The moral of Ellen’s story is that it is possible to be content in life, happy even, and still be living in someone else’s skin. It’s the classic “be true to yourself” trope. As a book lover and someone who majored in English Literature, I’ve encountered it over and over again. But this time it stuck with me.

Reverberations.

I have reached a point in life where I need to begin planning where I go and what I do next. You see, I never planned to be a mom. I certainly didn’t dream of being a single mom, but I live each moment of my life for my boys. My own plans were derailed by an unplanned pregnancy at age twenty and, while there has been a large amount of pain and struggle in my adulthood, I am now content – happy even. Just like Ellen.

For the last 22 years, I have done everything for my boys. The driving force behind all my decisions was how to best support them. Every move. Every job. Finally earning a college degree at 39. But, my boys are no longer boys. They are young men who will be 22 and 17 this year. The empty nest is imminent and I spend a lot of time looking at myself in the metaphorical mirror and asking, “Who are you?”

I have been living in someone else’s skin for so long. I suspect who I am is an odd mishmash of the carefree white African tomboy and the woman forced into hyper-responsibility long before she was ready. I don’t have the answer – yet, but I have faith that I’ll figure it out.

I will always have my boys, but this is my moment and I’m coming back to myself, again, for the first time.

The Twenty-Year Wait

“… I had an idea for a book and I knew it was a real one.

I tried writing it, and realized that it was a better idea than I was a writer. So I kept writing, but I wrote other things, learning my craft. I wrote for twenty years until I thought that I could write The Graveyard Book—or at least, that I was getting no better…

I wrote it as best I could. That’s the only way I know how to write something. It doesn’t mean it’s going to be any good. It just means you try. And, most of all, I wrote the story that I wanted to read.”

Neil Gaiman, 2009 Newbery Medal Speech

GraveyardBook

The Graveyard Book was the first Neil Gaiman novel I pre-ordered. As soon as it arrived, I read it aloud to my two sons. They were 13 and 8 at the time. I was 34. We regularly read together as a family, but the tale of Bod and his friends in the cemetery captured our attention like no other before it. We laughed. We waited in suspense. We cried. We skipped bedtime in order to finish because we couldn’t bear going through another full day without knowing the ending. To this day, it is one of my favorite books.

At the age of 25, Neil Gaiman knew—absolutely knew—he had a splendid idea for a novel. He chose not to write it because he determined the idea was stronger than his writing.

I have always surmised that Gaiman is the unpretentious, down-to-earth sort.

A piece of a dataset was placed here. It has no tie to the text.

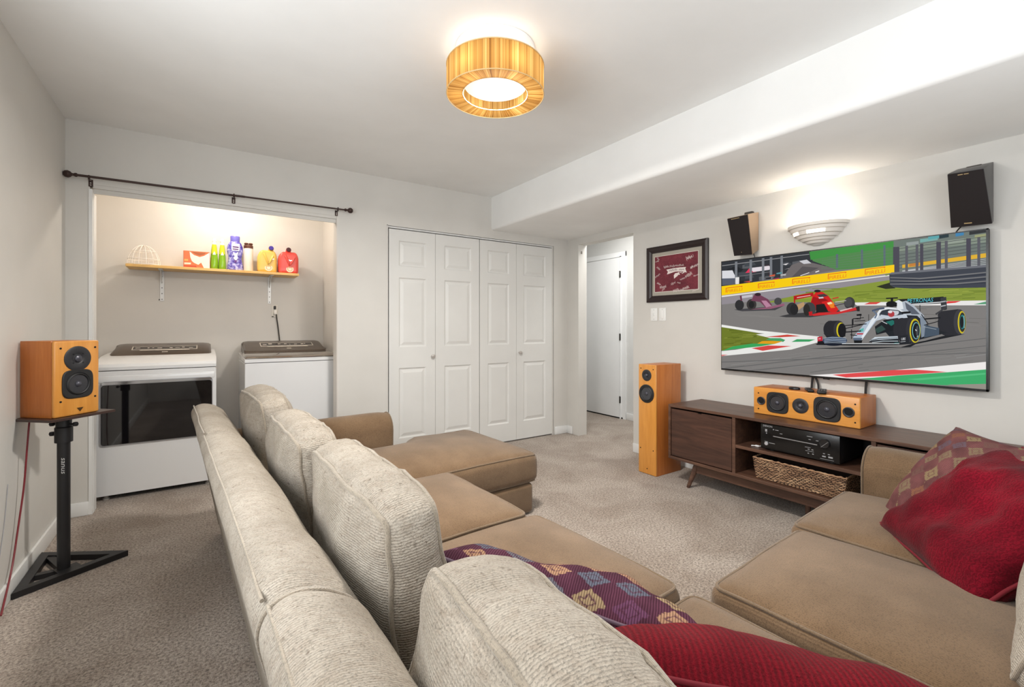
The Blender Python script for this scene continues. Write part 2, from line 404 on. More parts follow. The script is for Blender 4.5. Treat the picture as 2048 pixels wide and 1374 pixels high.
def rim_path(hx, hy, hz, r, top, deform, n=14):
    """piping path round the top (or bottom) edge of a soft box"""
    out = []; s = 1 if top else -1; k = r*.7071
    ix, iy = hx-r, hy-r; c = []
    for (sx, sy, a0) in ((1, 1, 0), (-1, 1, PI/2), (-1, -1, PI), (1, -1, 1.5*PI)):
        for j in range(5):
            a = a0+PI/2*j/4; c.append(Vector((sx*ix+math.cos(a)*k, sy*iy+math.sin(a)*k, s*(hz-r+k))))
    m = len(c)
    for i in range(m):
        p, q = c[i], c[(i+1) % m]; st = n if (q-p).length > .05 else 1
        for j in range(st): out.append(deform(p.lerp(q, j/st)))
    return out
def cushion(name, parent, size, loc, rot, mat, pmat, r=.035, n=20, pipes=(1, 0), pr=.0055, label=None, **kw):
    hx, hy, hz = size[0]/2, size[1]/2, size[2]/2
    f = puff_fn(hx, hy, hz, **kw)
    o = MB().bm(soft_box(hx, hy, hz, r, n, f)).build(name, mat, parent, ang=70)
    o.location = loc; o.rotation_euler = rot
    if label: o['label'] = label
    for top in (True, False):
        if pipes[0 if top else 1]:
            pth = rim_path(hx, hy, hz, r, top, f)
            MB().tube(pth, pr, 8, True).build('piping', pmat, o, ang=80)
    return o
sofa = thing('sectional_sofa', 'large beige and tan chenille sectional sofa with chaise and loose back cushions', 'sofa', OS, RS)
# --- backrest sections: leaning shells with a rounded top
def back_profile(grow=0):
    pr = [(-.002, .03), (-.05, .30), (-.112, .60), (-.134, .69), (-.132, .725), (-.115, .748), (-.085, .757), (-.05, .752), (-.015, .735), (.03, .69), (.085, .55), (.135, .30), (.15, .06)]
    c = Vector((0, .4)); return [tuple(c+(Vector(p)-c)*(1+grow)) for p in pr]
def backrest(q0, q1, along='q', seed=0, grow=0.0, steps=30):
    m = MB(); prof = [Vector(p) for p in smooth_path([(a, b, 0) for a, b in back_profile(grow)], 3)]
    N = len(prof); vs = []; fs = []
    for i in range(steps+1):
        t = i/steps; q = q0+(q1-q0)*t; e = min(t, 1-t)*abs(q1-q0); tuck = 1-.045*max(0, 1-e/.025)**2
        for p in prof:
            k = noise.noise(Vector((p.x*5, q*5, p.y*5+seed)))*.006+noise.noise(Vector((p.x*14, q*9, p.y*14+seed)))*.003
            x, z = p.x*tuck*(1+k*2)+k*.6, .4+(p.y-.4)*tuck+(k if p.y > .5 else 0)
            vs.append((x, q, z) if along == 'q' else (q, x, z))
    for i in range(steps):
        for j in range(N):
            j2 = (j+1) % N; fs.append((i*N+j, i*N+j2, (i+1)*N+j2, (i+1)*N+j))
    fs += [tuple(range(N)), tuple(steps*N+j for j in range(N))]
    m.add(vs, fs); o = m.build('backrest', FB, sofa, ang=60)
    for q in (q0, q1):
        g = [(p.x*.962, q, .4+(p.y-.4)*.962) if along == 'q' else (q, p.x*.962, .4+(p.y-.4)*.962) for p in prof]
        MB().tube(g, .005, 6, False).build('piping', PB, o, ang=80)
    # seam running along the rear of the top roll
    g = []
    for i in range(31):
        q = q0+(q1-q0)*(.01+.98*i/30); k = noise.noise(Vector((-.13*5, q*5, .7*5+seed)))*.006
        g.append((-.121+k*.6, q, .742+k) if along == 'q' else (q, -.121+k*.6, .742+k))
    MB().tube(g, .0035, 6).build('seam', PB, o, ang=80)
    return o
backrest(2.262, 3.12, seed=3, grow=-.012); backrest(.832, 2.255, seed=1); backrest(-.2, .825, seed=2, grow=.004)
rb = backrest(.02, 2.58, 'p', seed=5); rb.location = (0, -.10, 0)
# --- bases
m = MB(); m.box(.10, .965, .80, 2.225, .02, .215, .02, 3); m.build('base', FS, sofa)
m = MB(); m.box(.10, 1.615, 2.235, 3.085, .005, .195, .03, 4); m.build('base', FS, sofa, label='boxed base of the chaise')
m = MB(); m.box(.10, 1.06, -.1, .795, .02, .215, .02, 3); m.build('base', FS, sofa)
m = MB(); m.box(1.065, 2.36, -.1, .735, .02, .215, .02, 3); m.build('base', FS, sofa)
# --- arms with a rolled top
def arm(x0, x1, y0, y1, along):
    """arm panel: thin axis across, rounded top; along = axis of its length"""
    m = MB(); t0, t1 = (y0, y1) if along == 0 else (x0, x1); c = (t0+t1)/2; hw = (t1-t0)/2
    prof = [(t0+.012, .02), (t0+.004, .35)]+[(c-hw*math.cos(a), .50+.105*math.sin(a)) for a in [PI*k/14 for k in range(15)]]+[(t1-.004, .35), (t1-.012, .02)]
    l0, l1 = (x0, x1) if along == 0 else (y0, y1); st = 16; N = len(prof); vs = []; fs = []
    for i in range(st+1):
        s = i/st; l = l0+(l1-l0)*s; sh = .03*max(0, (s-.9)/.1)**2
        for a, z in prof:
            a2 = c+(a-c)*(1-sh*1.2); z2 = z*(1-sh*.5)+.004*noise.noise(Vector((l*6, a*6, z*6)))
            vs.append((l, a2, z2) if along == 0 else (a2, l, z2))
    for i in range(st):
        for j in range(N-1): fs.append((i*N+j, i*N+j+1, (i+1)*N+j+1, (i+1)*N+j))
    fs += [tuple(range(N)), tuple(st*N+j for j in range(N))]
    o = m.add(vs, fs).build('arm', FS, sofa, ang=60)
    g = [(l1, c+(a-c)*.97, z*.988) if along == 0 else (c+(a-c)*.97, l1, z*.988) for a, z in prof]
    MB().tube(g, .005, 6).build('piping', PS, o, ang=80)
    return o
arm(.05, .955, 2.905, 3.115, 0); arm(2.375, 2.60, -.18, .735, 1)
# --- seat cushions
ST = .40
def tee(q):                       # T-shaped chaise cushion: widens in front of the arm
    k = min(1, max(0, (q.x-.205)/.05)); k = k*k*(3-2*k)
    if q.y > 0: q.y += k*.21*(q.y/.335)**3
    return q
cushion('seat_cushion', sofa, (1.54, .67, .185), (.88, 2.57, .285), (0, 0, 0), FS, PS, r=.04, n=26, pipes=(1, 1), top=.075, bot=.0, side=.012, wr=.004, wf=(4, 4), seed=1, extra=tee, label='long tan chaise cushion')
cushion('seat_cushion', sofa, (.90, .705, .19), (.545, 1.868, .30), (0, 0, 0), FS, PS, r=.045, top=.05, side=.012, wr=.004, wf=(4, 4), seed=2)
cushion('seat_cushion', sofa, (.92, .70, .19), (.56, 1.157, .30), (0, 0, .01), FS, PS, r=.045, top=.05, side=.012, wr=.004, wf=(4, 4), seed=3)
cushion('seat_cushion', sofa, (.94, .86, .175), (.58, .375, .285), (0, 0, 0), FS, PS, r=.045, top=.035, side=.01, wr=.004, wf=(4, 4), seed=4)
cushion('seat_cushion', sofa, (.655, .78, .19), (1.403, .375, .305), (0, 0, 0), FS, PS, r=.04, pipes=(1, 1), top=.045, side=.01, wr=.004, wf=(4, 4), seed=5)
cushion('seat_cushion', sofa, (.625, .80, .19), (2.055, .40, .305), (0, 0, 0), FS, PS, r=.04, pipes=(1, 1), top=.045, side=.01, wr=.004, wf=(4, 4), seed=6)
# --- back cushions of the left run (local x = along the sofa, y = up, z = towards the seat)
def crease(q):                    # gathered wrinkles across the top edge
    t = max(0, min(1, (q.y-.13)/.07)); k = noise.noise(Vector((q.x*26, q.z*5, 3)))+.6*noise.noise(Vector((q.x*55+q.z*14, q.z*9, 9)))
    q.y += t*.0075*k; q.z += .004*noise.noise(Vector((q.x*9, q.y*9, 5)))*(1-t)
    return q
def bcush(q0, q1, seed, lean=.11, yaw=0, h=.43, th=.125, p=.172, z=.615, **kw):
    M = Matrix(((0, 0, 1), (1, 0, 0), (0, 1, 0))).to_4x4()           # x->q, y->z, z->p
    R = (Matrix.Rotation(yaw, 4, 'Z') @ Matrix.Rotation(-lean, 4, 'Y') @ M).to_euler()
    a = dict(top=.06, bot=.04, side=.018, wr=.013, wf=(4.5, 7), pull=.018); a.update(kw)
    return cushion('back_cushion', sofa, (q1-q0, h, th), (p, (q0+q1)/2, z), R, FB, PB, r=.03, n=46, pipes=(1, 1), pr=.006, seed=seed, extra=crease, **a)
bcush(2.36, 2.93, 11, yaw=.03, z=.635); bcush(1.55, 2.17, 12, yaw=-.02); bcush(.84, 1.50, 13, yaw=-.03); bcush(.04, .70, 14, yaw=-.13, z=.586, lean=-.16, p=.098, th=.165)
# right run: back cushions facing the chaise
for i, (a, b) in enumerate(((1.16, 1.76), (1.78, 2.36))):
    R = (Matrix.Rotation(.30, 4, 'X') @ Matrix(((-1, 0, 0), (0, 0, 1), (0, 1, 0))).to_4x4()).to_euler()
    cushion('back_cushion', sofa, (b-a, .44, .17), ((a+b)/2, .002, .62), R, FB, PB, r=.03, n=18, pipes=(1, 1), top=.05, bot=.02, side=.02, wr=.008, seed=21+i)
# ================================================================== throw pillows
def kilim(name, ground, cols, sc=9):
    t = NT(name); v = t.coords()
    sx = t.node('ShaderNodeSeparateXYZ'); t.link(v, sx.inputs[0])
    X = t.math('MULTIPLY', sx.outputs[0], sc); Y = t.math('MULTIPLY', t.math('ADD', sx.outputs[1], t.math('MULTIPLY', t.math('ABSOLUTE', sx.outputs[2], 0), -1.3)), sc)
    def tri(a): return t.math('ABSOLUTE', t.math('SUBTRACT', t.math('FRACT', a, 0), .5), 0)
    zig = t.math('ADD', tri(X), tri(Y))                              # diamond lattice 0..1
    jit = t.noise(t.coords((90, 260, 90)), 1, 2); zig = t.math('ADD', zig, t.math('MULTIPLY', t.math('SUBTRACT', jit, .5), .34))
    cell = t.node('ShaderNodeTexWhiteNoise', noise_dimensions='2D')
    cx = t.node('ShaderNodeCombineXYZ'); t.link(t.math('FLOOR', X, 0), cx.inputs[0]); t.link(t.math('FLOOR', Y, 0), cx.inputs[1]); t.link(cx.outputs[0], cell.inputs[0])
    cc = t.ramp(cell.outputs[0], [(k/len(cols), c) for k, c in enumerate(cols)]); t.n[-1].color_ramp.interpolation = 'CONSTANT'
    for nd in t.n:
        if nd.type == 'VALTORGB': nd.color_ramp.interpolation = 'CONSTANT'
    g = t.ramp(t.noise(v, 14, 3), [(.3, ground), (.7, tuple(min(255, int(x*1.35)) for x in ground))])
    ring = t.ramp(zig, [(0, (255, 255, 255)), (.16, (255, 255, 255)), (.20, (40, 40, 40)), (.28, (255, 255, 255)), (.42, (255, 255, 255)), (.47, (0, 0, 0))])
    c = t.mix(g, cc, ring)
    wv = t.node('ShaderNodeTexWave', bands_direction='X'); wv.inputs['Scale'].default_value = 60; wv.inputs['Distortion'].default_value = 1.5; t.link(v, wv.inputs['Vector'])
    st = t.ramp(wv.outputs['Fac'], [(.2, (150, 140, 140)), (.6, (255, 255, 255))])
    t.color(t.mix(c, st, .7, 'MULTIPLY')); t.set(Roughness=.95, Specular_IOR_Level=.1); t.bump(wv.outputs['Fac'], .4, .002); return t.m
K1 = kilim('kilim_purple', (70, 40, 52), [(150, 128, 98), (98, 94, 102), (160, 124, 98), (100, 62, 86), (92, 94, 106)], 12)
K2 = kilim('kilim_muted', (96, 62, 62), [(142, 124, 94), (112, 82, 76), (130, 112, 90), (134, 92, 72), (104, 88, 98)], 13)
def cord(name, a, b, ribs):
    return fabric(name, a, b, ribs, 'X', 1.0, sheen=.03, ribcol=.7, rough=.85, dist=.6)
R1 = cord('corduroy_red', (96, 4, 18), (124, 10, 26), 30)
R2 = fabric('velvet_red', (76, 3, 16), (130, 12, 34), 30, 'X', .5, sheen=.05, ribcol=.45, dist=9)
PP = plain('pillow_piping_mauve', (92, 74, 86), .9); PR = plain('pillow_piping_red', (104, 8, 24), .9); PD = plain('pillow_piping_dark', (96, 66, 66), .9)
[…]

He seems genuinely grateful that he gets to tell tales for a living, but it takes a special sort of person to admit to himself that his talent does not yet muster up to his idea. What would have happened if he had pursued his idea for The Graveyard Book twenty years ago? Would it have been a success? Perhaps. But, it certainly would not be the same as it is today.

Reverberations.

Everything Gaiman learned while penning novels and comics and essays and poetry and non-fiction went into The Graveyard Book. He poured the knowledge and experience of a generation into 312 perfect pages. It was a decision that earned him awards and accolades. It was a decision that gave us, the readers, a better book.

I feel it is safe to say that most of us, as humans, have blindly barreled into something we feel is our destiny to do without pausing to think if it is the right time. “If I don’t do this right now,” we think, “someone will come along and do it before me. I will miss my chance.” This is especially true in the arts. Someone else will compose this hit song. Paint this landscape. Make this movie. Write this bestseller. Someone will do it. I must get there first.

Competitive machinations are creative kryptonite.

You simply cannot challenge the unknown entity that is “someone.” If Gaiman has taught us anything through this revelation, it is this: Create for others, on the timeline of the establishment, and the generic will likely follow. Make art for yourself, when the moment is right, and — sometimes — masterpieces happen.